The bill to clean up litter from England’s streets topped £850 million last year, Keep Britain Tidy said yesterday.

The anti-litter organisation said government figures showed clearing up dropped rubbish ranging from cigarettes to food wrappers cost councils £858 million from April 2008 to March 2009.

The figure for clearing up litter rose 10 per cent on the previous financial year, up £78 million from £780 million in 2007/2008.

Keep Britain Tidy is launching a campaign with local authorities across the country to encourage the public to help keep their areas clean by not dropping litter and by picking up rubbish such as empty drinks cans or crisp packets and putting them in the bin.

Keep Britain Tidy chief executive officer Phil Barton said the clean-up figure for rubbish people could not be bothered to put in the bin was “obscene”.

“There seems to be an attitude of ‘it’s only one cigarette end’ or ‘it’s only one burger wrapper’.

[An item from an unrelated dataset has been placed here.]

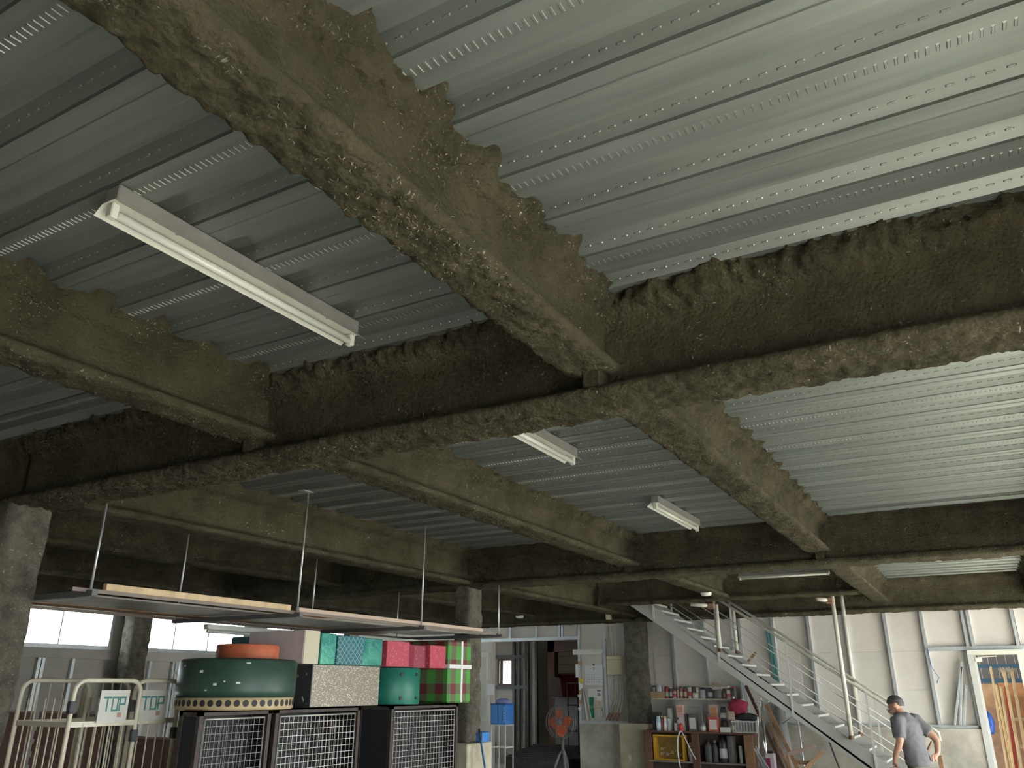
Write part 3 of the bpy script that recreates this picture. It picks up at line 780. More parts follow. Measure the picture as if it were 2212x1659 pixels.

“All those individual items mount up to an estimated two million pieces of litter a day dropped in England,” he said.

“We all complain when we see what is perceived to be wasteful spending in organisations and institutions and yet we, as a country, seem to be quite happy to throw litter and consequently money away.

Gary Porter, chairman of the Local Government Association environment board, said litter was “environmental vandalism. At a time when council budgets are being increasingly stretched, it is outrageous that they are having to spend more than three-quarters of a billion pounds cleaning up after people who can’t be bothered to put their rubbish in the bin.